The House and Senate finally agreed to a sports betting bill they both can live with after years of negotiations.

The compromise bill was ultimately reached at 5:00 AM on Monday and Governor Baker is expected to sign the legislation into law.

House Had it Right

The Massachusetts House overwhelmingly voted for sports betting and the bill they crafted was one that would maximize the revenue potential for the Commonwealth. It included a relatively low tax burden of 15% for online books and 12.5% for retail sportsbooks. It also included college sports that studies have concluded contribute more than 50% to the overall revenue for operators and states alike.

The low tax burden allows online operators to spend more on advertising and promotions to woo greater numbers to their platforms. This ultimately translates into more adopters and in the long run will be more economically viable to the states that allow sports betting in their jurisdictions.

The House’s version of the sports betting bill was one that had taken the most financially beneficial aspects of sports legislation around the nation and forged it into an ideal piece of legislation…if there is such a thing.

The Senate Didn’t Get It

Unfortunately, the other chamber, under the stewardship of Senate President Karen Spilka, not only delayed in addressing a bill that Massachusetts voters had been clamoring for, they cobbled together a piece of legislation that varied wildly on all key elements of the bill that the House had delivered.

Chief among these was the ban on all college sports and a tax rate that would have seen online operators pay a 35% tax on mobile while retail providers would owe a 20% tax to the state.

Both flew in the face of maximizing long-term revenue for the Commonwealth and would have sent Bay State sports bettors back across state lines to New Hampshire, Rhode Island, Connecticut, and New York on college football and basketball Saturdays when those respective schedules are brimming with games.

11th Hour Showdown

The legislators went well into the night and into the early morning of August 1st, 2022 to finally emerge with a bill that had to be considered a win for the House and Massachusetts sports bettors.

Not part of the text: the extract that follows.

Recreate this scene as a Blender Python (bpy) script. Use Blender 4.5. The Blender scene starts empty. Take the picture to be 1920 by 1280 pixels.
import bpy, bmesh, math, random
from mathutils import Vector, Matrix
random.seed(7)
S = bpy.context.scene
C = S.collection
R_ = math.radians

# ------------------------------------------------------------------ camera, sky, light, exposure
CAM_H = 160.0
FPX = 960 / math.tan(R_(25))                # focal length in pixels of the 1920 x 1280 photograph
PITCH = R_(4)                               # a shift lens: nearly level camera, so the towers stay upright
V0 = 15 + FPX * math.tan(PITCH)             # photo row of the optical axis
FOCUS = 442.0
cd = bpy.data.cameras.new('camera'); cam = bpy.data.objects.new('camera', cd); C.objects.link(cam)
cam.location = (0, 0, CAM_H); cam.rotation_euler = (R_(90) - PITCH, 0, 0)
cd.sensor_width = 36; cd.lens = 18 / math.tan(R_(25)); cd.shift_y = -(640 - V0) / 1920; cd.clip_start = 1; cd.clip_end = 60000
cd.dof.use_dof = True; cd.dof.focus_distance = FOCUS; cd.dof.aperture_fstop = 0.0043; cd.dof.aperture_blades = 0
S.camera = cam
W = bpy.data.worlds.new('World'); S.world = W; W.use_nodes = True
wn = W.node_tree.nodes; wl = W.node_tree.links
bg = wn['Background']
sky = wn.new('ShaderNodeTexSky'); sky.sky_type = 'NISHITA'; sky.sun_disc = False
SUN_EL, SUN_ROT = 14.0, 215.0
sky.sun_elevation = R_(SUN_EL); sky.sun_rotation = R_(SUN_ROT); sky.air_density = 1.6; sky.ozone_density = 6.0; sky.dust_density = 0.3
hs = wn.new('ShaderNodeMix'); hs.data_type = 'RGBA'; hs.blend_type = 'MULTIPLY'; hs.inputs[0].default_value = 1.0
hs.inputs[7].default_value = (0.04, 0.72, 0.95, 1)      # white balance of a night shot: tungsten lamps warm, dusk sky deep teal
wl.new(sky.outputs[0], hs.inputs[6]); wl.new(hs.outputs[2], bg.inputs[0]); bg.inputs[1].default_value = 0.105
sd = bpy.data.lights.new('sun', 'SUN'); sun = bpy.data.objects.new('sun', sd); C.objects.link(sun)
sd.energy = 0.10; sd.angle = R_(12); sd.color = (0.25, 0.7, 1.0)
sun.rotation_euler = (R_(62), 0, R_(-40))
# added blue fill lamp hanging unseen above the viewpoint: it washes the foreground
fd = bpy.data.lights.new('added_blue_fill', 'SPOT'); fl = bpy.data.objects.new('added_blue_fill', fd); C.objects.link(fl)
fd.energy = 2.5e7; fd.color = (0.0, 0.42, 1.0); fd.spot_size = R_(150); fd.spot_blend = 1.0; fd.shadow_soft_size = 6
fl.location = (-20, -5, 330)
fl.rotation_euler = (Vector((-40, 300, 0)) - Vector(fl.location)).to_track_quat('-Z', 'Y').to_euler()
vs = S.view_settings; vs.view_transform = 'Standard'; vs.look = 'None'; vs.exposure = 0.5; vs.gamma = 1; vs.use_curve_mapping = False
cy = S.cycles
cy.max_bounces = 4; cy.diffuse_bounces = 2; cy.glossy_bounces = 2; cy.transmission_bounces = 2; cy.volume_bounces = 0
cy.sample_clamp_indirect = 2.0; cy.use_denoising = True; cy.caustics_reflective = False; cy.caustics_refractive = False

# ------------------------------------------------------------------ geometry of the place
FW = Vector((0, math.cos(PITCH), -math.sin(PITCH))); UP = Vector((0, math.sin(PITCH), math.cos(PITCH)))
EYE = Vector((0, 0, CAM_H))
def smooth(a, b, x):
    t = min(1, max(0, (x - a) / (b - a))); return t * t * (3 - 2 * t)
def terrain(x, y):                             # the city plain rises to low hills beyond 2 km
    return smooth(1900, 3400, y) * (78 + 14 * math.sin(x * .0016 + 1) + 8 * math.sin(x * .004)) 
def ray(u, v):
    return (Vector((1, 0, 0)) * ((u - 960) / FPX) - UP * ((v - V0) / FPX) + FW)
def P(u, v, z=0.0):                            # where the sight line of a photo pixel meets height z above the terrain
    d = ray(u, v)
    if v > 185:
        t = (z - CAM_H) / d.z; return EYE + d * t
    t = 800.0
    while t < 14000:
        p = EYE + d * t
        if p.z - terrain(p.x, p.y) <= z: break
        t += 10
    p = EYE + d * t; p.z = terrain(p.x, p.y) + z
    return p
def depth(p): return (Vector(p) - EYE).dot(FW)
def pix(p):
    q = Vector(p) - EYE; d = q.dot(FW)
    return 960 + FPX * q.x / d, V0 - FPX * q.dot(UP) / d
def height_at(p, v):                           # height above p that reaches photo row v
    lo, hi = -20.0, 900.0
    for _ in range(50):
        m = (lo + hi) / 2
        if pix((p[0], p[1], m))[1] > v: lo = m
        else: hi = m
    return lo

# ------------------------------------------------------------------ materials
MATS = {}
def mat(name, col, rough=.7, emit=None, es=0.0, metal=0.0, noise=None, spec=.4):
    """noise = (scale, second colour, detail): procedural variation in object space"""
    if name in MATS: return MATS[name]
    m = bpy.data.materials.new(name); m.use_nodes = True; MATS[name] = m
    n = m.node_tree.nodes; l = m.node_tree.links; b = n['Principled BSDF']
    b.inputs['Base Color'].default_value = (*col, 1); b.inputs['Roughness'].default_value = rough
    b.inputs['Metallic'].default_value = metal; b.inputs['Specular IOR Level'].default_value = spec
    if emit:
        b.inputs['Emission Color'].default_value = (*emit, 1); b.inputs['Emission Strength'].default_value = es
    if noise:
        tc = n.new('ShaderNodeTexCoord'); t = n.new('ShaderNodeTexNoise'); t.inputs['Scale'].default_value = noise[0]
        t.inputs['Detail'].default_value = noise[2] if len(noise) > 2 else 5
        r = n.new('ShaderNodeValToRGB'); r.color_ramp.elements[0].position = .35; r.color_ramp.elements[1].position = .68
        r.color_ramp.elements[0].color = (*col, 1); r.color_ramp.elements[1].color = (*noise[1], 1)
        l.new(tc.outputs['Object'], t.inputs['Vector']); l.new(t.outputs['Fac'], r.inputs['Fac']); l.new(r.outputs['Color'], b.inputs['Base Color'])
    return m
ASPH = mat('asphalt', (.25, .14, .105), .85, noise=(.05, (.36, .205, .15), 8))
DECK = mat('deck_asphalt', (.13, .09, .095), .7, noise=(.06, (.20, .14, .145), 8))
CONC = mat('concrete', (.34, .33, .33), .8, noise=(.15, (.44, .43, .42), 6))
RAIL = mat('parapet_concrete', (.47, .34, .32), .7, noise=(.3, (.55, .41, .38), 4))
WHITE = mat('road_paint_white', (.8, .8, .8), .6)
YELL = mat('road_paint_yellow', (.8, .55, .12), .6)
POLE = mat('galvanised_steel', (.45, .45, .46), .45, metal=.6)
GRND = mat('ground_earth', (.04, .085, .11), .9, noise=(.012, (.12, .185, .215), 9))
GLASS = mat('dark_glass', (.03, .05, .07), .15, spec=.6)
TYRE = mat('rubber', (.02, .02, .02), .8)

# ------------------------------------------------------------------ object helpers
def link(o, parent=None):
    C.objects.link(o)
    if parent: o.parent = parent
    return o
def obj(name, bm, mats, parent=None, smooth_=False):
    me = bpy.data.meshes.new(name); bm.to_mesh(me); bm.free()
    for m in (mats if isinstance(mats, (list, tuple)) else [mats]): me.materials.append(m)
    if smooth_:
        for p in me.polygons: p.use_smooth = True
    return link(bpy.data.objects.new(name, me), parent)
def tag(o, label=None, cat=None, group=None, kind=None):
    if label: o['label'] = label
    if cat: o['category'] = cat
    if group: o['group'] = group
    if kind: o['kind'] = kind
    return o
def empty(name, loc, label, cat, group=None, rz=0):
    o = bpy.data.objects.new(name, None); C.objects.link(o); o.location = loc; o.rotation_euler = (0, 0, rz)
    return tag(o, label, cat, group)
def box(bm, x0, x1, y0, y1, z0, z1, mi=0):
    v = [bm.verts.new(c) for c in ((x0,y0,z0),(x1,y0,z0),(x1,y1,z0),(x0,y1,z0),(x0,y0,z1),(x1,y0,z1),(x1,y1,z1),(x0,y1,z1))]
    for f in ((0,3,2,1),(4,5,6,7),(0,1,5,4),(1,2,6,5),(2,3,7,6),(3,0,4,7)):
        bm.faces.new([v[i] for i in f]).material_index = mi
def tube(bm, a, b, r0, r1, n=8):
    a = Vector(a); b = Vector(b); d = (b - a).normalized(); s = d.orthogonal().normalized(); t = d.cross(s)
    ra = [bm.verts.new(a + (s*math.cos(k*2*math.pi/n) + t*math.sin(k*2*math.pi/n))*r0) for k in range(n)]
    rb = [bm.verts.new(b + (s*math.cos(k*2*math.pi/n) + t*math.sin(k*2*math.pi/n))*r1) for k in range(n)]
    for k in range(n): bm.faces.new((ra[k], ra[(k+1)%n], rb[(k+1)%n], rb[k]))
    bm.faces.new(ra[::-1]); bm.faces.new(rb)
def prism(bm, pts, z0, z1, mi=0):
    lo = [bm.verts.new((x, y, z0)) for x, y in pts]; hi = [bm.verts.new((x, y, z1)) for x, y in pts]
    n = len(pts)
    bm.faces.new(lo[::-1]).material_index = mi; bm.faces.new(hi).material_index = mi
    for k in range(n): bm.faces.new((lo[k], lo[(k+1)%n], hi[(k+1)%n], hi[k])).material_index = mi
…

It also included a legitimate safeguard that stipulates deposits can only be made with debit, and not credit, cards to avoid potentially dangerous and reckless sports betting on credit.

The final bill awaiting Governor Baker’s signature does include college sports betting except for those schools located within Massachusetts but will allow it if those teams gain entrance into national tournaments, ala college basketball’s Big Dance.

The compromise tax hammered out was also much closer to the House’s version with a 20% and 15% tax for online and retail providers, respectively.

Politico reporter, Lisa Kashinsky, tweeted, “The sports betting bill DOES include wagering on SOME college sports, Senate budget writer @SenRodrigues says. It will NOT include betting on Massachusetts college sports games, but bets can be placed if Massachusetts teams make it into tournaments #mapoli”

The launch of sports betting in Massachusetts is unknown at this time but Bookmakers Review will continue to monitor this breaking story and provide updates as they unfold.